Sunday, April 29, 2012

Anticipation


What are you looking forward to?  It dawned on me this week as I was talking to some folks about their kids, that despite all the work, pressure, and obligation that students are under at this time of year, there is an underlying upbeat anticipation that gives them a contagious positive outlook.  Sure, they may have tests and papers and weeks of class to slog through yet, but summer is coming; graduation is just around the corner, and high school or college (or first grade, for that matter) beckons with excitement and possibility.
It seems everyone, young and old, has a lot to do this time of year, but there is a fundamental cheer that buoys us along.  It may be as simple as the weather.  As odd as this spring has been, the weather promises to keep getting better, and that makes folks happier.
Summer also means a respite for most folks; if not a long vacation, at least a relaxation of the pace and pressure at work.  Traffic thins out, and our commutes improve.  Add an increase in social time, with these same people who seem to be in such a good mood, and that is worth working toward.
The crush is now upon us, but that is okay.  It seems people are willing to work to achieve something good that is tangibly close, letting anticipation be motivation.
One of the biggest things people are excited about is First Holy Communion, coming up next weekend.  Our second-graders have been preparing for this for a year or more.  Their excitement is palpable enough to overflow to their families, who show an eagerness that matches that of their youngsters. 

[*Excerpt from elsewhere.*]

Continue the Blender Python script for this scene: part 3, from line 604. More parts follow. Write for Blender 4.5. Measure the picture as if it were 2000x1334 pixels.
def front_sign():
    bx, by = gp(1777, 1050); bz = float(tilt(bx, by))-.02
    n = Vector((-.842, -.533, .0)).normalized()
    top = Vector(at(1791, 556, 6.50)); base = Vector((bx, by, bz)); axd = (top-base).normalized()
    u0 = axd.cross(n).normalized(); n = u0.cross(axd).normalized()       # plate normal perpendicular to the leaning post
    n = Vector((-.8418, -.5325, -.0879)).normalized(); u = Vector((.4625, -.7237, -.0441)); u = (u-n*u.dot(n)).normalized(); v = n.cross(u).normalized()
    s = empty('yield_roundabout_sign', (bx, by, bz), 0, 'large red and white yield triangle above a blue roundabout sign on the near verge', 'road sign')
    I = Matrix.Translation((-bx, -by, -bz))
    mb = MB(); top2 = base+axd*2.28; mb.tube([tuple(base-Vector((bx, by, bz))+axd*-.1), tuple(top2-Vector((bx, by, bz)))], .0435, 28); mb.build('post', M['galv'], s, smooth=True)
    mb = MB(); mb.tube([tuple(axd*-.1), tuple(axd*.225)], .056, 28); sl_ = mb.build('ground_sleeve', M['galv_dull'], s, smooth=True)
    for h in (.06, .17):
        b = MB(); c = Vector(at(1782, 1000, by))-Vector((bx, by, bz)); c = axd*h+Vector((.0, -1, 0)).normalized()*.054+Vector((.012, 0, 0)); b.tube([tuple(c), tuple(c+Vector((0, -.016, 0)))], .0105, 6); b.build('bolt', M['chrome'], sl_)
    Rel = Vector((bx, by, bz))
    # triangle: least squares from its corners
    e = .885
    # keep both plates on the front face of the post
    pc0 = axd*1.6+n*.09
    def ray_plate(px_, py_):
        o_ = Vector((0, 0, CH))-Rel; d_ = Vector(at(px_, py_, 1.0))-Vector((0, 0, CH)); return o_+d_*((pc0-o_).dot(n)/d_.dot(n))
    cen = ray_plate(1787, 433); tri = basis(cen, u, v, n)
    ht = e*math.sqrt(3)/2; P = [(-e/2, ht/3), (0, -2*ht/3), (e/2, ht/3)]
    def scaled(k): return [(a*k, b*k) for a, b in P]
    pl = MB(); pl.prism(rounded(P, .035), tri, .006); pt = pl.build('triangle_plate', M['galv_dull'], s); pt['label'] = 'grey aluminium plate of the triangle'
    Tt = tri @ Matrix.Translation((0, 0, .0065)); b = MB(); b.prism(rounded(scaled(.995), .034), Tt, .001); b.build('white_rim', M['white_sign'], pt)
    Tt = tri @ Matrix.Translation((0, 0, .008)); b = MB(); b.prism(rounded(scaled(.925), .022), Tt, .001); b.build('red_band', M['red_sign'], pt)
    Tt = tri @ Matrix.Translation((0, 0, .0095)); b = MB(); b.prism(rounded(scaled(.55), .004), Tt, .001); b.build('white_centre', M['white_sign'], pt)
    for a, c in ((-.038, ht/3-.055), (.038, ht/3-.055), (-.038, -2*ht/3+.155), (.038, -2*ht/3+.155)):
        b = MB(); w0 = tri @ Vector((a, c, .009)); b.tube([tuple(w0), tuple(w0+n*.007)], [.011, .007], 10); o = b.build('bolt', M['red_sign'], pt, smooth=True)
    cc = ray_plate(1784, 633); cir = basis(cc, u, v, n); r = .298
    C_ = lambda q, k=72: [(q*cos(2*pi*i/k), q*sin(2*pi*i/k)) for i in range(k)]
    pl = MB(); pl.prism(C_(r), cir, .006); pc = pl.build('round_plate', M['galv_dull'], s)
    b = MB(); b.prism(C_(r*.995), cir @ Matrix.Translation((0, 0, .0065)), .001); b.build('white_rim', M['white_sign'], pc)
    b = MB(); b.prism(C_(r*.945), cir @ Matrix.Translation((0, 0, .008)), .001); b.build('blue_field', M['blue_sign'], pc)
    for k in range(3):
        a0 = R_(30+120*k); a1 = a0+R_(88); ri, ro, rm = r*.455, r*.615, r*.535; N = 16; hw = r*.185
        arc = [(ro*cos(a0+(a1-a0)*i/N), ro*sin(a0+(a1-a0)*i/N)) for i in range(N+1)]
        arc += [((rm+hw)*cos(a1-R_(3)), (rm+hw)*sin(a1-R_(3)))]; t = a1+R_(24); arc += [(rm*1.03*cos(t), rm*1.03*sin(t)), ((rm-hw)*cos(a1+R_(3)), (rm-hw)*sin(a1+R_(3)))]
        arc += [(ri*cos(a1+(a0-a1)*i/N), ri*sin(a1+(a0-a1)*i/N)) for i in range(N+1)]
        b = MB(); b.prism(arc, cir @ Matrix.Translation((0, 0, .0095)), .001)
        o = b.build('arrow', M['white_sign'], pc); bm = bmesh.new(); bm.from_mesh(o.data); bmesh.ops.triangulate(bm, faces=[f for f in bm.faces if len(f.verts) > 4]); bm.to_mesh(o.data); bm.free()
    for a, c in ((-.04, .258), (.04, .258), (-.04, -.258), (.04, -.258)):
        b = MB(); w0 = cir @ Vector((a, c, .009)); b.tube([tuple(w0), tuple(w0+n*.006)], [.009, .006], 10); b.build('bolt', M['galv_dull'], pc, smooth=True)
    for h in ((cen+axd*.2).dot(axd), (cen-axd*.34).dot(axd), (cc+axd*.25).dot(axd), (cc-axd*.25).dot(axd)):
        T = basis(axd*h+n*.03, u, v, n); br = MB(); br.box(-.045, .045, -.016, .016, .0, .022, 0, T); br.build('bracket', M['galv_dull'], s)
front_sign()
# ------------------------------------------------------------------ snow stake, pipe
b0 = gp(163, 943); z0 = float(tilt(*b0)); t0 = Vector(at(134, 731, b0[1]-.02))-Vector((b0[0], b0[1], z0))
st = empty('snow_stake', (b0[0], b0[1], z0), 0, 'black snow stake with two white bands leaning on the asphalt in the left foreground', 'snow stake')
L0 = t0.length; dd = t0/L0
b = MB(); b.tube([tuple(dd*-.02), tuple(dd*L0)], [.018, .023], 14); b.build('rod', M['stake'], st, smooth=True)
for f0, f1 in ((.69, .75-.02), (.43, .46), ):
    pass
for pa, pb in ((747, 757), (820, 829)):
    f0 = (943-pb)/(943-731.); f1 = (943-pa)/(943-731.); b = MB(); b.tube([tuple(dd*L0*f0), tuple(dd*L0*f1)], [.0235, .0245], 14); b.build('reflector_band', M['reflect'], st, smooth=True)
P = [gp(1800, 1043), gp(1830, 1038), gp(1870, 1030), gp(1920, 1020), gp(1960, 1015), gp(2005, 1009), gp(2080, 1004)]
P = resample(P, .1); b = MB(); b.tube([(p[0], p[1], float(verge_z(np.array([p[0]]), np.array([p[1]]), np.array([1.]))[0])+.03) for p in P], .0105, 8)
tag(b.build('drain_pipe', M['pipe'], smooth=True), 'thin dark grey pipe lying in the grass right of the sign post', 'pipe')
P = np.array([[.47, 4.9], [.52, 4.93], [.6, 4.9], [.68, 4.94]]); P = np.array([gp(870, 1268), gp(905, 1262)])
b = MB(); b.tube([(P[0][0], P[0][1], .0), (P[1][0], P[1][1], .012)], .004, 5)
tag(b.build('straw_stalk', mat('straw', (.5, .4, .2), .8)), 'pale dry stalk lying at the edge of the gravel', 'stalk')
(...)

Of course they are excited about the event itself, which is one of my favorites of the year here at Saint Bernadette.  The suits or dresses, the visiting relatives and parties, and of course, a gift or three on top of all that, are doubtless on their minds.  But they also know that something else is coming, something that will change them and change their relationship with Jesus in a lasting and marvelous way. 
To receive the Body and Blood of Jesus, accepting His Soul and Divinity as food for our soul that transforms our humanity, is a miracle that children in their straightforwardness rightly find exhilarating.
What about us?  I do it every day, sometimes more than once.  You do it at least every week, or know you should.  As we manage whatever logistics we require to bring ourselves and our families to the sublime moment of Holy Communion, do we take even a moment to anticipate what it promises?  Do we pause long enough to focus on the change that will comes with this day’s visit to our bodies of the Living God in the flesh, who strides toward us in His perfect knowledge of us, and great love for us?  Are we able to muster the joyful anticipation of a toddler for the return of a parent, or are we more like the indifferent high-schooler, who when forced to greet, will grunt?
Nurture the joyful anticipation that provides motivation. Prepare our souls as we clean and order our homes for a beloved guest, and present ourselves as we would offer a carefully chosen gift, beautifully wrapped and eagerly delivered.  When what we are working toward promises to be good, the work itself is not crushing, but rather we are energized for it by what we expect.  Summer comes and summer goes, but Christ Jesus is the true Sun who never sets.  Behold, He comes; what are you looking forward to?